Entries:
↓
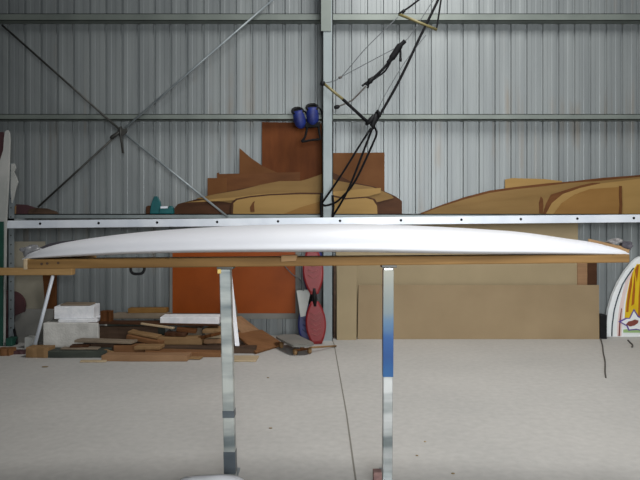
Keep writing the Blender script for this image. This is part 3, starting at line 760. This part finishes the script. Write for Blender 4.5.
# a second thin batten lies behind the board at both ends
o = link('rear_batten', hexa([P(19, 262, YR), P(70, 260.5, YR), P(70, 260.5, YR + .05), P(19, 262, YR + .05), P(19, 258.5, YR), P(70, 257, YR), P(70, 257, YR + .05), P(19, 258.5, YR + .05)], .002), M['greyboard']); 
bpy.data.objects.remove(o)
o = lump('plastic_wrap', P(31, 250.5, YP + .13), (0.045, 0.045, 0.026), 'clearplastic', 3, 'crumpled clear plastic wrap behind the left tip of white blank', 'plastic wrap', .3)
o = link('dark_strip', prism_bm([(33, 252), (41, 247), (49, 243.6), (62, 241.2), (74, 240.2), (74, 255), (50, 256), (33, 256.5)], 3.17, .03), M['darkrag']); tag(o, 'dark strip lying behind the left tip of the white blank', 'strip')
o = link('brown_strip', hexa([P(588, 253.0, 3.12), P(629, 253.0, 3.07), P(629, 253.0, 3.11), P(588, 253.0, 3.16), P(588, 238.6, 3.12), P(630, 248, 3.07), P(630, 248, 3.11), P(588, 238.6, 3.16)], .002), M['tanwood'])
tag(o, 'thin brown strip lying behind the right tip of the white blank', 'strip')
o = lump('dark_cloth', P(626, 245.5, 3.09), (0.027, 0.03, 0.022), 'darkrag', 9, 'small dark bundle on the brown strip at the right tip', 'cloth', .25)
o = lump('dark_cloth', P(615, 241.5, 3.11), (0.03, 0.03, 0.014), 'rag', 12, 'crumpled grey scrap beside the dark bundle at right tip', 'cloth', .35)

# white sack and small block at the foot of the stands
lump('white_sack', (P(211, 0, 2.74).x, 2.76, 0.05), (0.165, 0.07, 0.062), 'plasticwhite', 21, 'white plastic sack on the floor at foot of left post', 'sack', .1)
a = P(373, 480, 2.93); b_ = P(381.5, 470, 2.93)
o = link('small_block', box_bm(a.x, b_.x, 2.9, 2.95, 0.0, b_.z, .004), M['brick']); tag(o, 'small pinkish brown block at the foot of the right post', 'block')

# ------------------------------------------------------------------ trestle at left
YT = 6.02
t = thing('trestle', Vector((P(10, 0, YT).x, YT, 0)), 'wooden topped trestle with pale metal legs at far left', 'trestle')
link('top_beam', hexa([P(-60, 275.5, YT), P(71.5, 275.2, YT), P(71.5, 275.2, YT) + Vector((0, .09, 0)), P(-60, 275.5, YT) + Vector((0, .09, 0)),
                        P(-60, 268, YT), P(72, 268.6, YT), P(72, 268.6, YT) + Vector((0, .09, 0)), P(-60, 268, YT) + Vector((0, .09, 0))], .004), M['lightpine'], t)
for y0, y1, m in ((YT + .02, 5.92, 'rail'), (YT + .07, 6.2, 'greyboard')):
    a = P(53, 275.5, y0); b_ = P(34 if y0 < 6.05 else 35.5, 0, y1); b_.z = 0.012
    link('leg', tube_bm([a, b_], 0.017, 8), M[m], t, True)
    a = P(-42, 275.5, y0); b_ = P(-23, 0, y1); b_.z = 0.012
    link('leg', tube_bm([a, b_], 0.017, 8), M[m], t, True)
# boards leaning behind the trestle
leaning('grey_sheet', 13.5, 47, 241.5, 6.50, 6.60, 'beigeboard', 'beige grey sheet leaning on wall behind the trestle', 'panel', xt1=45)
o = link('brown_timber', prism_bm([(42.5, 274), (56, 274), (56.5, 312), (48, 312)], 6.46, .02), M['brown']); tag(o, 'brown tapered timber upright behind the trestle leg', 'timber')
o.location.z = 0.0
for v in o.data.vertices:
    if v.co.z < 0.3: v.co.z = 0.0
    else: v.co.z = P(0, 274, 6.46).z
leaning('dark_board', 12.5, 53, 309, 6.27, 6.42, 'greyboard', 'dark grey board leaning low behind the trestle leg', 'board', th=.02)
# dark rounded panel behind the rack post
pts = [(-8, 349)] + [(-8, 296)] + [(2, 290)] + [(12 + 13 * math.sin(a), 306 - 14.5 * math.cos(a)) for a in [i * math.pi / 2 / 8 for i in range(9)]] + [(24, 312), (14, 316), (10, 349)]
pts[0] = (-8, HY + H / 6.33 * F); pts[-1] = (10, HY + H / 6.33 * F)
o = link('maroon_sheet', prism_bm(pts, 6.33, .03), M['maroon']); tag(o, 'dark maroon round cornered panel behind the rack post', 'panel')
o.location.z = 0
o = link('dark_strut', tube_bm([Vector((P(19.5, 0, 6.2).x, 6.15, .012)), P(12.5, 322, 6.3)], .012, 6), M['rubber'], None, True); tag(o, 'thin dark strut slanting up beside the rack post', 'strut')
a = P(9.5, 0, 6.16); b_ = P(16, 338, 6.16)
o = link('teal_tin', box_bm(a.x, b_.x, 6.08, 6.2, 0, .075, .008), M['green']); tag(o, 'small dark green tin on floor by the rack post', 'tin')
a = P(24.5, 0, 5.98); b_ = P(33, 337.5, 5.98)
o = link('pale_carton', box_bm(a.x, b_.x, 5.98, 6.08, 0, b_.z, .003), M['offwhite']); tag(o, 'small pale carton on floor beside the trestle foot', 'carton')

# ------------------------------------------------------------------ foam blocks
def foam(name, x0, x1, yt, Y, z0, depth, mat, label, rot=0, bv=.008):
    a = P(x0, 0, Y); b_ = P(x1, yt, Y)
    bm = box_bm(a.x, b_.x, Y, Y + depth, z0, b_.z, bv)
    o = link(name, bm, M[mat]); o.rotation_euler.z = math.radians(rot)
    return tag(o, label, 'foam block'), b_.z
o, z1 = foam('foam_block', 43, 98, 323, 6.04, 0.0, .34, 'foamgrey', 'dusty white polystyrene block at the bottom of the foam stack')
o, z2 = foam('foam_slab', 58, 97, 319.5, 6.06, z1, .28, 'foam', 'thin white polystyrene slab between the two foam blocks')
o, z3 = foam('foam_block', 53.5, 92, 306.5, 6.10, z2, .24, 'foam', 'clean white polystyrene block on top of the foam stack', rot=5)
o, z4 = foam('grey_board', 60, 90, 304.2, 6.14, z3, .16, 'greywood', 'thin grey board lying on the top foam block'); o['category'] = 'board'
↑
↓
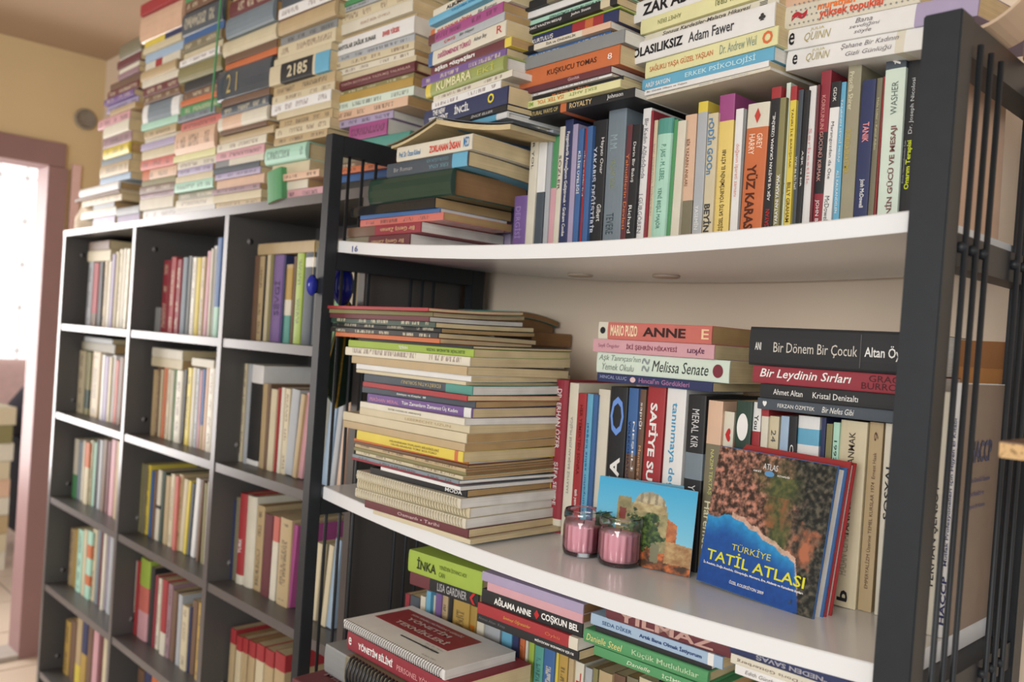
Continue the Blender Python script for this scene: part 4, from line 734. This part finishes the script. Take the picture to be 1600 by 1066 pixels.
↑
Task to complete: Using the entries above, repeat only the lines from the one containing "Keep writing the" through the one containing "tip', 'cloth', .35)", end lines included.

Task answer:
Keep writing the Blender script for this image. This is part 3, starting at line 760. This part finishes the script. Write for Blender 4.5.
# a second thin batten lies behind the board at both ends
o = link('rear_batten', hexa([P(19, 262, YR), P(70, 260.5, YR), P(70, 260.5, YR + .05), P(19, 262, YR + .05), P(19, 258.5, YR), P(70, 257, YR), P(70, 257, YR + .05), P(19, 258.5, YR + .05)], .002), M['greyboard']); 
bpy.data.objects.remove(o)
o = lump('plastic_wrap', P(31, 250.5, YP + .13), (0.045, 0.045, 0.026), 'clearplastic', 3, 'crumpled clear plastic wrap behind the left tip of white blank', 'plastic wrap', .3)
o = link('dark_strip', prism_bm([(33, 252), (41, 247), (49, 243.6), (62, 241.2), (74, 240.2), (74, 255), (50, 256), (33, 256.5)], 3.17, .03), M['darkrag']); tag(o, 'dark strip lying behind the left tip of the white blank', 'strip')
o = link('brown_strip', hexa([P(588, 253.0, 3.12), P(629, 253.0, 3.07), P(629, 253.0, 3.11), P(588, 253.0, 3.16), P(588, 238.6, 3.12), P(630, 248, 3.07), P(630, 248, 3.11), P(588, 238.6, 3.16)], .002), M['tanwood'])
tag(o, 'thin brown strip lying behind the right tip of the white blank', 'strip')
o = lump('dark_cloth', P(626, 245.5, 3.09), (0.027, 0.03, 0.022), 'darkrag', 9, 'small dark bundle on the brown strip at the right tip', 'cloth', .25)
o = lump('dark_cloth', P(615, 241.5, 3.11), (0.03, 0.03, 0.014), 'rag', 12, 'crumpled grey scrap beside the dark bundle at right tip', 'cloth', .35)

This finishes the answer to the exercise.